I hope you are able to process this rough day, recharge, and go to the race another time, and see "Fantastic Beasts 2" at a later date!

(P.S.: you mix "that" and "what" sometimes, using one when it should be the other, just letting you know, being the grammar-obsessed person I am ;P . I understand you probably wrote this text relatively quickly and while feeling down, so I understand that that may have had an impact on your grammar, and I respect that.
Meant no offence or harm in pointing this out.)

Had a problem like that as well, though I invited someone (Laurie in case you wanted to know) and I didn’t tell anybody about it, since I was
All alone at home. But they’re found out the next day, I didn’t even have time to wake up that my mom scolded me.
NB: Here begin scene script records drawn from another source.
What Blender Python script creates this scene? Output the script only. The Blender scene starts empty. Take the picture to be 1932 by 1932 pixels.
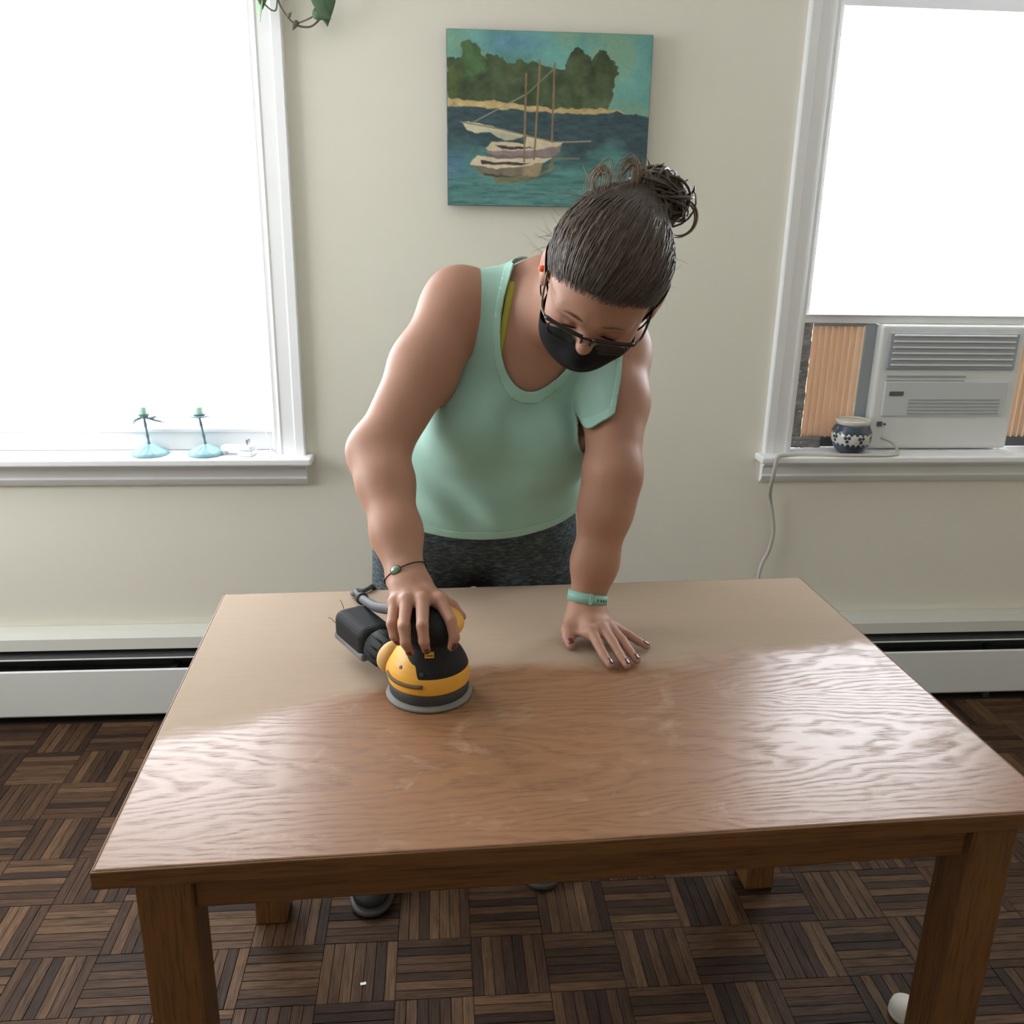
import bpy, bmesh, math, random
import numpy as np
from mathutils import Vector, Matrix

random.seed(7)
RNG = np.random.default_rng(11)
SC = bpy.context.scene
COL = SC.collection

# ------------------------------------------------------------------ camera, daylight, exposure
CAM_POS = np.array([0.0, -2.6444, 1.5122])
CAM_F, CAM_YAW, CAM_PITCH, CAM_ROLL = 1681.8, 0.0868, 0.3098, -0.0178


def camera_basis():
    f = np.array([math.sin(CAM_YAW) * math.cos(CAM_PITCH), math.cos(CAM_YAW) * math.cos(CAM_PITCH), -math.sin(CAM_PITCH)])
    r = np.array([math.cos(CAM_YAW), -math.sin(CAM_YAW), 0.0])
    d = np.cross(f, r)
    c, s = math.cos(CAM_ROLL), math.sin(CAM_ROLL)
    return f, c * r + s * d, -s * r + c * d


CF, CR, CD = camera_basis()
cam_data = bpy.data.cameras.new('camera')
cam = bpy.data.objects.new('camera', cam_data)
COL.objects.link(cam)
cam_data.sensor_fit = 'HORIZONTAL'
cam_data.sensor_width = 36.0
cam_data.lens = 36.0 * CAM_F / 1932.0
cam_data.clip_start = 0.05
cam.matrix_world = Matrix(((CR[0], -CD[0], -CF[0], CAM_POS[0]), (CR[1], -CD[1], -CF[1], CAM_POS[1]),
                           (CR[2], -CD[2], -CF[2], CAM_POS[2]), (0, 0, 0, 1)))
SC.camera = cam

world = bpy.data.worlds.new('overcast_sky')
SC.world = world
world.use_nodes = True
bg = world.node_tree.nodes['Background']
bg.inputs['Color'].default_value = (0.90, 0.95, 1.0, 1)
bg.inputs['Strength'].default_value = 8.0


def portal(name, loc, rot, sx, sy):
    l = bpy.data.lights.new(name, 'AREA')
    l.shape = 'RECTANGLE'
    l.size, l.size_y = sx, sy
    l.cycles.is_portal = True
    o = bpy.data.objects.new(name, l)
    o.location, o.rotation_euler = loc, rot
    COL.objects.link(o)


# windows of the room: two in the wall in view, one wide one in the left wall
portal('daylight_portal', (-0.92, 0.17, 1.5), (math.radians(-90), 0, 0), 0.92, 1.32)
portal('daylight_portal', (1.54, 0.17, 1.7), (math.radians(-90), 0, 0), 0.92, 0.95)
portal('daylight_portal', (-2.38, -0.80, 1.75), (0, math.radians(-90), 0), 1.2, 1.2)

SC.view_settings.view_transform = 'Standard'
SC.view_settings.look = 'None'
SC.view_settings.gamma = 1.0
SC.view_settings.use_curve_mapping = False
SC.view_settings.exposure = 0.70
SC.cycles.max_bounces = 10
SC.cycles.diffuse_bounces = 6
SC.cycles.glossy_bounces = 4
SC.cycles.transparent_max_bounces = 12
SC.cycles.caustics_reflective = False
SC.cycles.caustics_refractive = False
SC.cycles.sample_clamp_indirect = 6.0

# ------------------------------------------------------------------ small mesh toolkit


def link(o, parent=None):
    COL.objects.link(o)
    if parent is not None:
        o.parent = parent
    return o


def tag(o, label=None, cat=None, group=None, kind=None):
    if label:
        o['label'] = label
    if cat:
        o['category'] = cat
    if group:
        o['group'] = group
    if kind:
        o['kind'] = kind
    return o


def thing(name, label, cat, loc=(0, 0, 0), rz=0.0, group=None):
    o = bpy.data.objects.new(name, None)
    o.location = loc
    o.rotation_euler = (0, 0, rz)
    o.empty_display_size = 0.05
    link(o)
    return tag(o, label, cat, group)


def mesh_obj(name, V, F, mat, parent=None, smooth=False, bevel=0.0, segs=2, solid=0.0):
    me = bpy.data.meshes.new(name)
    V = np.asarray(V, dtype=float)
    me.from_pydata(V.tolist() if len(V) else [], [], [list(map(int, f)) for f in F])
    me.update()
    if smooth:
        me.polygons.foreach_set('use_smooth', [True] * len(me.polygons))
    if mat is not None:
        me.materials.append(mat)
    o = bpy.data.objects.new(name, me)
    link(o, parent)
    if bevel > 0:
        m = o.modifiers.new('bevel', 'BEVEL')
        m.width, m.segments, m.limit_method, m.angle_limit = bevel, segs, 'ANGLE', math.radians(35)
        m.harden_normals = False
    if solid > 0:
        m = o.modifiers.new('solid', 'SOLIDIFY')
        m.thickness, m.offset = solid, -1
    return o


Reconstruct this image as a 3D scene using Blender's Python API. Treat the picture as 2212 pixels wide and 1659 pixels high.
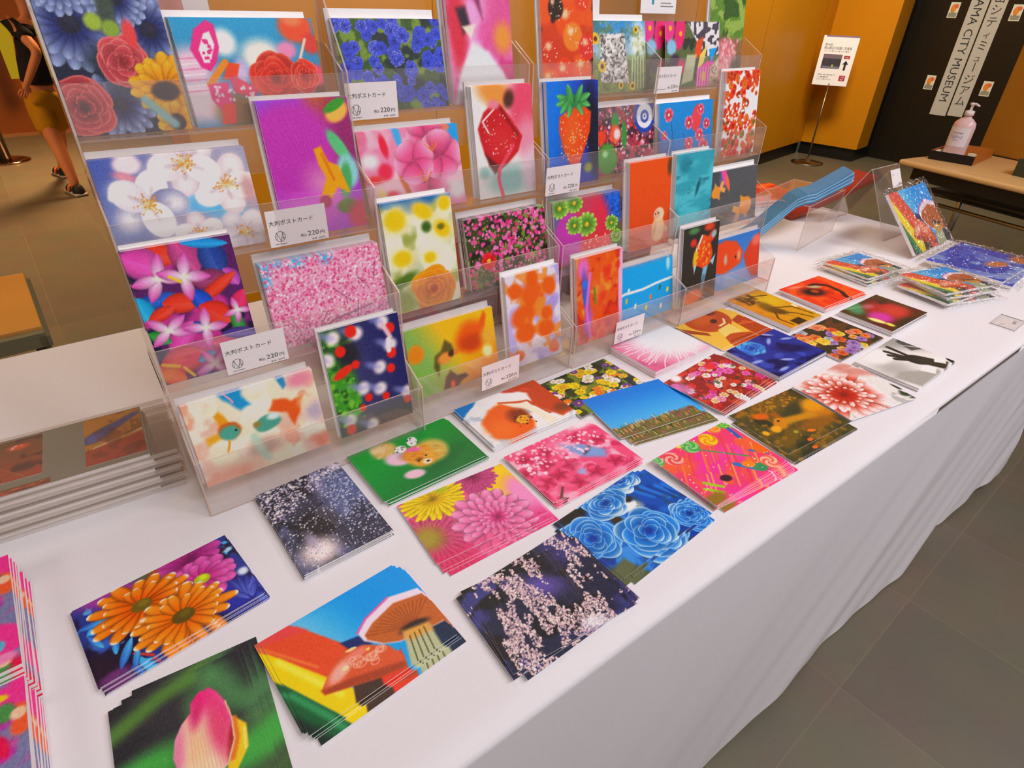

But you know, that’s my own problem, I should’ve told them, but whatever.

i honestly think that that isn't the same thing. you descided not to tell your mom (and she knows laurie so it shouldn't have been a huge problema as well as you choose to do that) this was told to her parent hours before hand and then all the things before hand made the emotion so much worse especially because they where being lovely to each other right infront of me. and it's nice that they supported each other but it hurt me especially after what happend. but i guess thanks for commenting. you don't do that anymore or talk for that matter with me.

@Natcl23 @NyanaCreation her parents didn’t know actually that I was alone, or I should say that i didn’t say anything to my mom or anybody else, and they didn’t like that and stuff

it isn't that bad though you know her for a very long time but it still isn't the same thing.